Не было тревоги и тогда, когда ближе к Белому Дому, у моста, мы увидели танки. Люки были открыты, каждый танк был облеплен несколькими десятками людей, уговаривавших военных не применять силу.
Заплакал сын, увидев людей, лежащих у гусениц. Мы находились у здания СЭВ, на больших стеклах его первого этажа мелом было написано: «Забьем снаряд мы в тушку Пуго…»
Этакая игра слов, одно из которых было фамилией министра обороны. Перед Белым Домом строили баррикады. Шел Дождь.
На следующий день детей мы уже собой не взяли, хотя теперь, я думаю, это было тоже не разумно.
Во время митинга у стен Белого Дома, сзади и спереди, справа и слева, была многосоттысячная толпа, которая скандировала: «Ельцин! Ельцин!..»
И Борис Николаевич вышел. Речь его была короткой.
Его прикрывали вооруженные люди, держа перед ним пуленепробиваемые экраны. Диктофон мой писал. Я поднимала над головой фотоаппарат, нажимала на кнопку спуска затвора. Потом на этих кадрах получилось сплошное море людей.

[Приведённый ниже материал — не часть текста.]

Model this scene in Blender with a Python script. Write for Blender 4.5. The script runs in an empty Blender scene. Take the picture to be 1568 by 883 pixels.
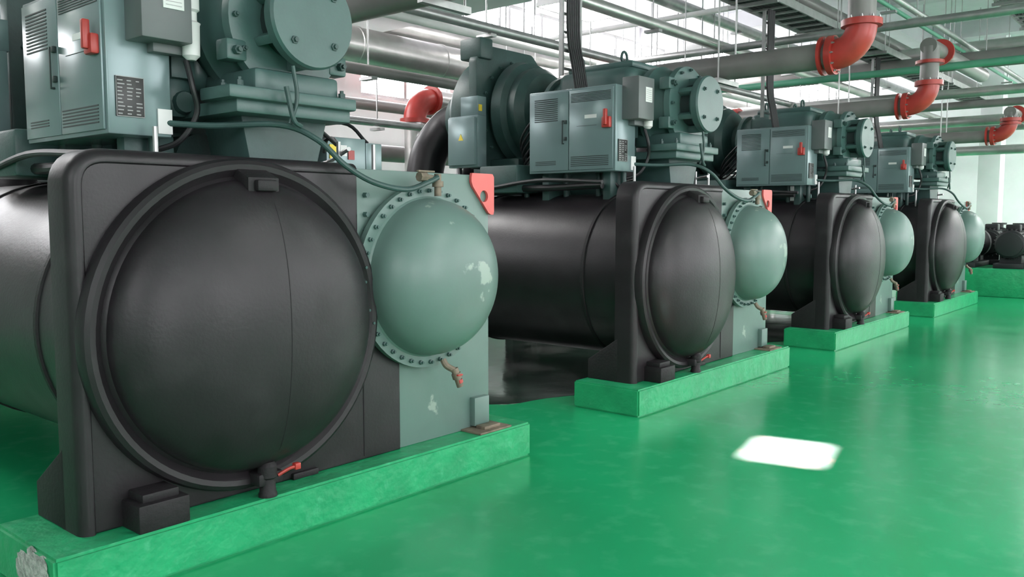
import bpy, bmesh, math, random
from mathutils import Vector, Matrix
random.seed(4)
pi=math.pi
scene=bpy.context.scene
COL=scene.collection
try:
    scene.view_settings.view_transform='Standard'
    scene.view_settings.exposure=.12
except Exception: pass

# ------------------------------------------------------------ materials
def mat(name,col,rough=.5,metal=0,var=.12,vscale=3,bump=0,bscale=40,coat=0,patch=None,dirt=None,spec=.5,rvar=0):
    m=bpy.data.materials.new(name); m.use_nodes=True
    nt=m.node_tree; b=nt.nodes['Principled BSDF']
    b.inputs['Roughness'].default_value=rough; b.inputs['Metallic'].default_value=metal
    b.inputs['Coat Weight'].default_value=coat; b.inputs['Coat Roughness'].default_value=.10
    b.inputs['Specular IOR Level'].default_value=spec
    tc=nt.nodes.new('ShaderNodeTexCoord')
    n=nt.nodes.new('ShaderNodeTexNoise'); n.inputs['Scale'].default_value=vscale; n.inputs['Detail'].default_value=6
    nt.links.new(tc.outputs['Object'],n.inputs['Vector'])
    r=nt.nodes.new('ShaderNodeValToRGB'); r.color_ramp.elements[0].position=.3; r.color_ramp.elements[1].position=.7
    r.color_ramp.elements[0].color=[c*(1-var) for c in col]+[1]
    r.color_ramp.elements[1].color=[min(1,c*(1+var)) for c in col]+[1]
    nt.links.new(n.outputs['Fac'],r.inputs['Fac'])
    out=r.outputs['Color']
    def layer(out,color,scale,lo,hi,detail=5):
        n2=nt.nodes.new('ShaderNodeTexNoise'); n2.inputs['Scale'].default_value=scale; n2.inputs['Detail'].default_value=detail
        nt.links.new(tc.outputs['Object'],n2.inputs['Vector'])
        r2=nt.nodes.new('ShaderNodeValToRGB'); r2.color_ramp.elements[0].position=lo; r2.color_ramp.elements[1].position=hi
        nt.links.new(n2.outputs['Fac'],r2.inputs['Fac'])
        mx=nt.nodes.new('ShaderNodeMix'); mx.data_type='RGBA'
        nt.links.new(r2.outputs['Color'],mx.inputs['Factor']); nt.links.new(out,mx.inputs['A']); mx.inputs['B'].default_value=list(color)+[1]
        return mx.outputs['Result']
    if patch: out=layer(out,*patch)
    if dirt: out=layer(out,*dirt)
    nt.links.new(out,b.inputs['Base Color'])
    if rvar:
        n4=nt.nodes.new('ShaderNodeTexNoise'); n4.inputs['Scale'].default_value=1.7; n4.inputs['Detail'].default_value=5
        nt.links.new(tc.outputs['Object'],n4.inputs['Vector'])
        mr=nt.nodes.new('ShaderNodeMapRange'); mr.inputs['From Min'].default_value=.3; mr.inputs['From Max'].default_value=.7
        mr.inputs['To Min'].default_value=max(0.02,rough-rvar); mr.inputs['To Max'].default_value=rough+rvar
        nt.links.new(n4.outputs['Fac'],mr.inputs['Value']); nt.links.new(mr.outputs['Result'],b.inputs['Roughness'])
    if bump:
        n3=nt.nodes.new('ShaderNodeTexNoise'); n3.inputs['Scale'].default_value=bscale; n3.inputs['Detail'].default_value=3
        nt.links.new(tc.outputs['Object'],n3.inputs['Vector'])
        bp=nt.nodes.new('ShaderNodeBump'); bp.inputs['Strength'].default_value=bump; bp.inputs['Distance'].default_value=.02
        nt.links.new(n3.outputs['Fac'],bp.inputs['Height']); nt.links.new(bp.outputs['Normal'],b.inputs['Normal'])
    return m
def emis(name,col,s):
    m=bpy.data.materials.new(name); m.use_nodes=True; nt=m.node_tree; nt.nodes.clear()
    e=nt.nodes.new('ShaderNodeEmission'); e.inputs[0].default_value=list(col)+[1]; e.inputs[1].default_value=s
    o=nt.nodes.new('ShaderNodeOutputMaterial'); nt.links.new(e.outputs[0],o.inputs[0]); return m
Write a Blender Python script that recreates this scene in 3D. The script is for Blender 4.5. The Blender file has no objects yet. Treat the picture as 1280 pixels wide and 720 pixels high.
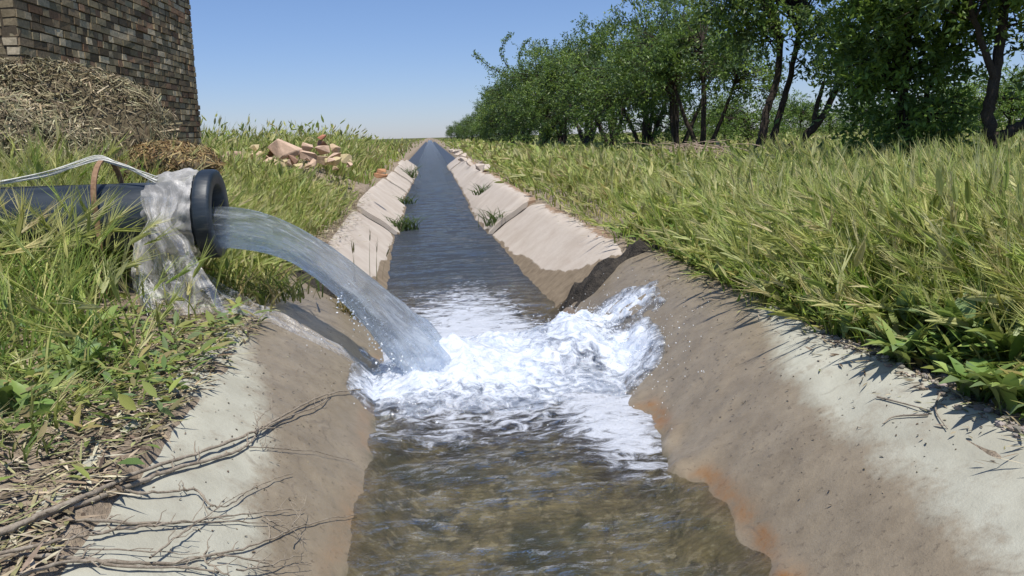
import bpy, bmesh, math, random
import numpy as np
from mathutils import Vector, Matrix

random.seed(7)
RNG = np.random.default_rng(11)
scene = bpy.context.scene
COL = scene.collection

# ------------------------------------------------------------------ camera maths
F_PX, VPX, VPY, ROLL, CAM_H = 1060.0, 537.0, 172.0, math.radians(2.5), 1.2
_d = np.array([(VPX-640)/F_PX, (360-VPY)/F_PX, -1.0]); _d /= np.linalg.norm(_d)
_u = np.array([-math.sin(ROLL), math.cos(ROLL), 0.0])
_Z = _u-(_u@_d)*_d; _Z /= np.linalg.norm(_Z)
_X = np.cross(_d, _Z)
ROT = np.stack([_X, _d, _Z])
CAM = np.array([0.0, 0.0, CAM_H])

def ray(px, py):
    return ROT@np.array([(px-640)/F_PX, (360-py)/F_PX, -1.0])

def at(px, py, y):
    r = ray(px, py)
    return CAM+r*(y/r[1])

# ------------------------------------------------------------------ noise + terrain
_perm = np.random.default_rng(3).random(65536)

def vnoise(x, y, seed=0):
    x = np.asarray(x, float); y = np.asarray(y, float)
    xi = np.floor(x).astype(np.int64); yi = np.floor(y).astype(np.int64)
    fx = x-xi; fy = y-yi
    fx = fx*fx*(3-2*fx); fy = fy*fy*(3-2*fy)
    def h(a, b):
        return _perm[(a*7349+b*19991+seed*5077) & 65535]
    return ((h(xi, yi)*(1-fx)+h(xi+1, yi)*fx)*(1-fy)+(h(xi, yi+1)*(1-fx)+h(xi+1, yi+1)*fx)*fy)*2-1

def fbm(x, y, oct=4, seed=0):
    r = 0; a = 1; f = 1
    for i in range(oct):
        r = r+a*vnoise(np.asarray(x)*f, np.asarray(y)*f, seed+i*17); a *= .5; f *= 2.03
    return r

def sstep(a, b, x):
    t = np.clip((np.asarray(x, float)-a)/(b-a), 0, 1)
    return t*t*(3-2*t)

def xc(y):
    return 0.30-0.22*sstep(2, 14, y)

def smin(a, b, k):
    h = np.clip(.5+.5*(b-a)/k, 0, 1)
    return b*(1-h)+a*h-k*h*(1-h)

def lining_z(x, y):
    s = x-xc(y); a = np.abs(s)
    slope = -.0+(a-.58)*.85
    top = .40+(a-1.05)*.10
    near = 1-sstep(5.0, 5.9, y)
    k = .03+.22*near
    z = smin(slope, top+.02*near, k)
    z = z-.30*near*sstep(1.20, 1.45, a)
    z = -smin(-z, .14+0*z, .06)
    return z+near*(.012*fbm(x*2.2, y*2.2, 3, 5)+.004*fbm(x*14, y*14, 2, 8))

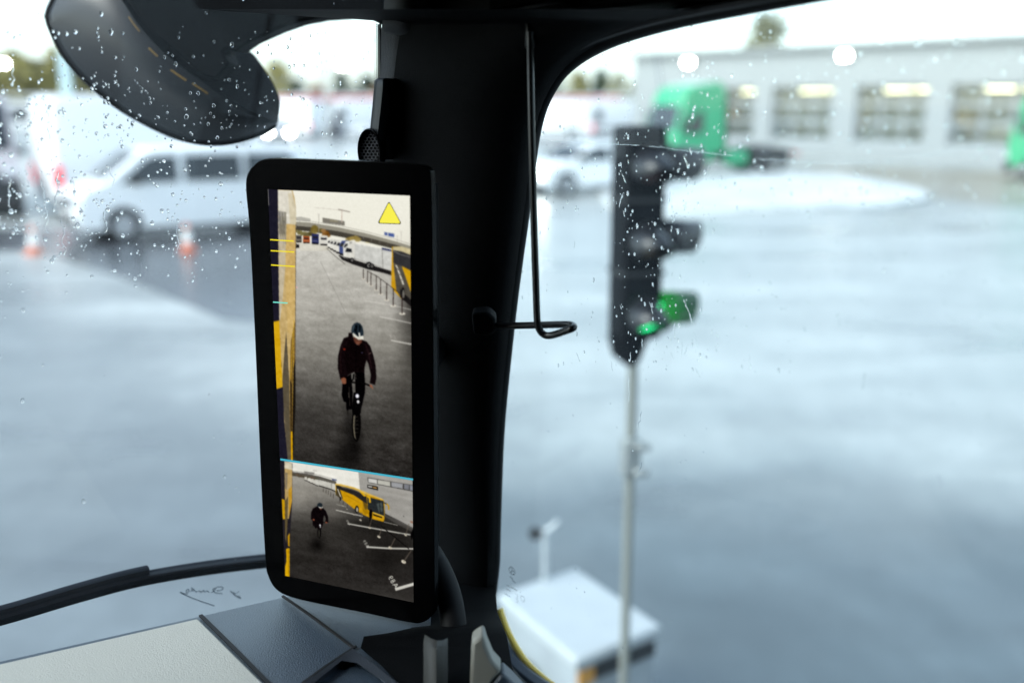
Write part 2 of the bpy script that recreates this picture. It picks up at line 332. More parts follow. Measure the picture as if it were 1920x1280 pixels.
# ------------------------------------------------------------------ tractor units
def tractor(name):
    r = empty(name)
    prof = [(2.95, .55), (3.05, 1.2), (2.95, 2.0), (2.62, 3.15), (2.3, 3.55), (1.0, 3.72), (.72, 3.5), (.72, 1.0), (1.2, 1.0), (1.35, .6)]
    b = BM(); sec = [[b.verts.new((x, s * (1.24 - max(0, z - 2) * .05), z)) for x, z in prof] for s in (-1, 1)]
    n = len(prof)
    for k in range(n): b.faces.new((sec[0][k], sec[0][(k + 1) % n], sec[1][(k + 1) % n], sec[1][k]))
    b.faces.new(sec[0]); b.faces.new(sec[1][::-1]); finish('cab', b, green_paint, r, bevel=.08, seg=3)
    b = BM(); slab(b, [Vector((3.0, -1.1, 1.85)), Vector((3.0, 1.1, 1.85)), Vector((2.74, 1.05, 2.82)), Vector((2.74, -1.05, 2.82))], (-.06, 0, 0)); finish('windscreen', b, car_glass, r)
    for s in (1, -1):
        b = BM(); slab(b, [Vector((1.75, s * 1.235, 1.75)), Vector((2.75, s * 1.235, 1.75)), Vector((2.55, s * 1.21, 2.55)), Vector((1.75, s * 1.21, 2.6))], (0, -s * .03, 0)); finish('side_window', b, car_glass, r)
        b = BM(); box(b, (2.75, s * 1.42, 2.2), (.12, .22, .7)); finish('door_mirror', b, dark_plastic, r, bevel=.04)
        b = BM(); box(b, (3.02, s * .95, .9), (.12, .34, .2)); finish('headlight', b, head_lens, r, bevel=.03)
    b = BM(); box(b, (3.03, 0, 1.35), (.08, 1.7, .5)); finish('grille', b, dark_plastic, r, bevel=.03)
    b = BM(); box(b, (3.0, 0, .55), (.3, 2.4, .4)); finish('bumper', b, dark_plastic, r, bevel=.06)
    b = BM(); box(b, (.62, 0, 2.0), (.12, 2.3, 2.2)); finish('cab_rear_panel', b, dark_plastic, r, bevel=.03)
    b = BM()
    for s in (1, -1): box(b, (-1.0, s * .42, .9), (4.2, .1, .28))
    for x in (-2.9, -1.5, 0): box(b, (x, 0, .9), (.12, .8, .2))
    finish('chassis', b, dark_plastic, r, bevel=.02)
    b = BM(); cyl(b, (-1.7, 0, 1.1), (-1.7, 0, 1.2), .5, 28); finish('fifth_wheel', b, dark_plastic, r)
    for s in (1, -1):
        b = BM(); box(b, (.05, s * .95, .78), (1.0, .5, .62)); finish('fuel_tank', b, green_paint, r, bevel=.1, seg=3)
        b = BM(); slab(b, [Vector((-1.72 + .68 * math.cos(t), s * .6, .5 + .68 * math.sin(t))) for t in [math.pi * k / 12 for k in range(13)]], (0, s * .66, 0)); finish('mudguard', b, dark_plastic, r)
        b = BM(); box(b, (-3.05, s * .8, .85), (.08, .4, .14)); finish('tail_light', b, mat('dull_red_lens', (.3, .03, .03), .3), r, bevel=.02)
        for x, w_ in ((2.05, .34), (-1.72, .6)):
            b = BM(); cyl(b, (x, s * (1.24 - w_), .5), (x, s * 1.24, .5), .5, 28); wh = finish('wheel', b, rubber, r, bevel=.05)
            b = BM(); cyl(b, (x, s * 1.16, .5), (x, s * 1.255, .5), .28, 20); cyl(b, (x, s * 1.25, .5), (x, s * 1.29, .5), .12, 14); finish('rim', b, steel, wh)
    r['category'] = 'truck'; return r
tr = tractor('tractor_unit'); TG = 'green tractor units in front of the workshop'
tr.scale = (.9, .9, .9); place(tr, (7.8, 37.5, 0), R(180 + 22), 'green tractor unit parked beside the white traffic island with bare chassis', TG)
t2 = dup(tr); place(t2, (20.0, 34.5, 0), R(150), 'green tractor unit cut off by the edge of the photo before the workshop doors', TG)

# ------------------------------------------------------------------ workshop hall
A = at_z(1185, 277); B0 = at_z(1920, 313)
dv = (B0 - A); dv.z = 0; dv.normalize(); nv = Vector((dv.y, -dv.x, 0))         # nv points to the camera side
if nv.dot(-A) < 0: nv = -nv
L_H = 60.0; HH = 5.17
clad = mat('pale_cladding', (0.25, 0.262, 0.265), 0.45, var=.03, vscale=.6)
trim = mat('white_trim', (0.5, 0.65, 0.68), 0.45)
door_frame_m = mat('door_frame', (0.34, 0.36, 0.38), 0.45)
hall = empty('workshop_hall', A, math.atan2(dv.y, dv.x), 'long pale grey workshop hall with lit glazed doors behind the green truck', 'building')
# local: x along front, y into the building
def along(px): 
    d = ray(px, 200); d = Vector((d.x, d.y, 0)); P = A.copy(); P.z = 0
    M = Matrix(((d.x, -dv.x), (d.y, -dv.y))); s = M.inverted() @ Vector((P.x, P.y)); return s[1]
bays = [(along(1249), along(1413)), (along(1447), along(1558)), (along(1604), along(1736)), (along(1782), along(1960))]
bays += [(bays[-1][1] + 1.6, bays[-1][1] + 5.4), (bays[-1][1] + 7.0, bays[-1][1] + 11)]
z0, z1 = .75, 3.42
b = BM(); xs = [0] + [q for ab in bays for q in ab] + [L_H]
for k in range(0, len(xs), 2): box(b, ((xs[k] + xs[k + 1]) / 2, .2, HH / 2), (xs[k + 1] - xs[k], .4, HH))
for a_, c_ in bays:
    box(b, ((a_ + c_) / 2, .2, z0 / 2), (c_ - a_, .4, z0)); box(b, ((a_ + c_) / 2, .2, (z1 + HH) / 2), (c_ - a_, .4, HH - z1))
finish('front_wall', b, clad, hall, smooth=0)
b = BM(); box(b, (.2, 9.2, HH / 2), (.4, 17.6, HH)); finish('side_wall', b, clad, hall, smooth=0)
b = BM(); box(b, (L_H / 2, 18.2, HH / 2), (L_H, .4, HH)); finish('rear_wall', b, clad, hall, smooth=0)
b = BM(); box(b, (L_H / 2, 9, HH + .1), (L_H + .5, 18.9, .2)); finish('roof', b, clad, hall, smooth=0)
b = BM(); box(b, (L_H / 2, 6.2, 2.2), (L_H - 1, .2, 4.4)); finish('inner_wall', b, mat('inner_wall', (.56, .56, .53), .7, var=.3, vscale=.7), hall, smooth=0)
for i, (a_, c_) in enumerate(bays):
    cx = (a_ + c_) / 2; wd = c_ - a_
    b = BM()
    for z in (z0 + .05, z0 + .95, z0 + 1.8, z1 - .05): box(b, (cx, .26, z), (wd, .08, .1))
    for k in range(4): box(b, (a_ + .04 + (wd - .08) * k / 3, .26, (z0 + z1) / 2), (.07, .07, z1 - z0 - .1))
    dr = finish('workshop_door', b, door_frame_m, hall, smooth=0)
    b = BM(); box(b, (cx, .30, (z0 + z1) / 2), (wd - .1, .02, z1 - z0 - .1)); finish('glazing', b, panemat('door_glazing_%d' % i, .2, (.85, .9, .92)), dr, smooth=0)
    b = BM()
    for k in range(2):
        box(b, (a_ + wd * (.25 + .45 * k), 2.2, 3.2), (1.3, .25, .08))
    finish('ceiling_lamp', b, lamp_warm, hall, smooth=0)
# shelving and crates behind the doors
cols = [(.5, .28, .04), (.35, .37, .4), (.55, .5, .4), (.2, .25, .33), (.55, .36, .08)]
rnd = random.Random(3)
shm = [mat('shelf_goods_%d' % k, c, .6) for k, c in enumerate(cols)]
for i, (a_, c_) in enumerate(bays[:4]):
    for k in range(5):
        x = a_ + .35 + rnd.random() * (c_ - a_ - .7); s = .5 + rnd.random() * .5
        b = BM(); box(b, (x, 3 + rnd.random() * 2, z0 + .3 + rnd.random() * 1.4), (s * 1.2, s, s * .8)); finish('storage_rack', b, shm[k], hall, bevel=.03)
def floodlight(px, py, Y, name='floodlight'):
    p = at_y(px, py, Y); return p
# lamps on the facade
for k, px in enumerate((1293, 1582)):
    s = along(px); P = A + dv * s; py = (120, 107)[k]
    d = ray(px, py); z = CAMZ + d.z * ((P.x ** 2 + P.y ** 2) ** .5 / (d.x ** 2 + d.y ** 2) ** .5)
    root = empty('floodlight', Vector((P.x, P.y, z)) + nv * .0, math.atan2(dv.y, dv.x), ('lit floodlight on the workshop wall above the green truck', 'lit floodlight on the workshop wall between the two middle doors')[k], 'lamp', 'floodlights of the workshop')
    b = BM(); box(b, (0, -.18, .05), (.62, .14, .36)); finish('housing', b, dark_plastic, root, bevel=.02)
    b = BM(); box(b, (0, -.265, .05), (.52, .03, .28)); finish('lens', b, lamp_white, root)
    b = BM(); box(b, (0, -.055, .05), (.1, .11, .1)); finish('bracket', b, steel, root)

# ------------------------------------------------------------------ low depot building beyond the yard
dep = empty('depot_building', (-20, 104, 0), 0, 'long low white depot with red fascia band beyond the parked vehicles', 'building')
wallm = mat('depot_wall', (.62, .63, .64), .6, var=.05, vscale=.4); redm = mat('depot_red', (.42, .035, .05), .5)
b = BM(); box(b, (0, 4, 1.35), (66, 8, 2.7)); finish('wall', b, wallm, dep, smooth=0)
b = BM(); box(b, (8, -.06, 2.95), (46, .5, .5)); finish('fascia', b, redm, dep, smooth=0)
b = BM(); box(b, (0, 4, 3.3), (67, 8.6, .2)); finish('roof', b, wallm, dep, smooth=0)
for k in range(14):
    b = BM(); box(b, (-30 + k * 4.5, -.02, 1.4), (2.2, .1, 1.2)); finish('window', b, car_glass, dep, smooth=0)

# ------------------------------------------------------------------ lamp posts and masts
def lamp_post(X, Y, h, arm, lab, r=.09, lit=True, grp='yard lamp posts', size=(.75, .4, .14)):
    root = empty('lamp_post', (X, Y, 0), 0, lab, 'lamp post', grp)
    b = BM(); tube(b, [(0, 0, 0), (0, 0, h)], [r, r * .6], 12); finish('post', b, steel, root)
    b = BM(); tube(b, [(0, 0, h - .05), (arm * .5, 0, h + .12), (arm, 0, h + .15)], r * .5, 8); finish('arm', b, steel, root)
    b = BM(); box(b, (arm, 0, h + .15), size); hd = finish('lamp_head', b, dark_plastic, root, bevel=.03)
    b = BM(); box(b, (arm, -.06, h + .02), (size[0] * .8, size[1] * .9, .2)); finish('lamp_lens', b, lamp_white if lit else head_lens, hd)
    return root
q = at_y(645, 123, 70); lamp_post(q.x - 1.3, 70, q.z - .05, 1.3, 'lit lamp post between the black front mirror and the pillar', r=.08)
q = at_y(1866, 45, 62); lamp_post(q.x - 1.0, 62.5, q.z - .05, 1.0, 'lit lamp post rising above the workshop roof', r=.1)
q = at_y(2, 120, 60); lamp_post(q.x - 1.0, 60, q.z, 1.0, 'lit lamp post before the autumn trees', r=.09)
q = at_y(604, 20, 75); b = BM(); tube(b, [(q.x, 75, 0), (q.x, 75, q.z + 6)], [.16, .1], 12)
tag(finish('flag_mast', b, steel, origin=(q.x, 75, 0), loc=(q.x, 75, 0)), 'tall thin bare mast rising between the mirror and the pillar', 'mast')
q = at_y(118, 95, 52); b = BM(); box(b, (q.x, 52, q.z / 2), (.5, .25, q.z))
tag(finish('sign_pylon', b, trim, origin=(q.x, 52, 0), loc=(q.x, 52, 0), bevel=.03), 'pale slim pylon in front of the autumn trees', 'pylon')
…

Я посмотрела вокруг себя, почувствовав свою беспомощность перед натиском этой толпы, и увидела, как через каждые несколько рядов, стоял ряд крепких мужчин, держащих друг друга за руки.
Вскоре весь правый торец Белого Дома под площадкой балкона, на котором стоял Ельцин, был обернут трехцветным полотнищем.
Над огромным триколором возвышался человек, президент России — Борис Ельцин.
«Над» и «Под»… знаменем своей страны.
Чувство тревоги начало утихать к вечеру 20 августа, когда диктор радио России, вещавшего на площадь перед Белым Домом, несколько раз, обращаясь к защитникам Дома правительства, попросил убрать ряды заграждения и пропустить танки небезызвестного ныне и тоже уже покойного Генерала Александра Лебедя.
Диктор добавил следующее: «На каждом танке находится депутат Верховного Совета России…»
Хотелось бы узнать у нынешних критиков того периода нашей истории: «Кто в тот момент был — «народ», а кто «ненарод»…».
На этом я завершу очередной экскурс в глубь своей памяти.
А пишу я об этом для того, чтобы еще раз подчеркнуть, как мы все далеки от истины, пытаясь судить явления лишь по тем признакам, кои доступны нашему зрению в сей час, забывая, что прошедшее нам уже не ведомо, а будущее — еще.
Сегодня общество разделилось на тех, кто по-прежнему верен своему, на тот момент осознанному, демократическому выбору и тех, кому иные пути кажутся безопаснее, но больше всего тех, кому все равно.
Их историческое сознание просыпается, может быть, один раз в столетие, выгоняя на баррикады революций, а там решают, увы, — не слова!
17 декабрь 2009 года, вчера не стало Егора Гайдара, маститые ученые, экономисты и политологи, здравствующие и поныне, называли его снисходительно — младореформатором, камикадзе — это он возглавил в то смутное время правительство России, России Бориса Ельцина.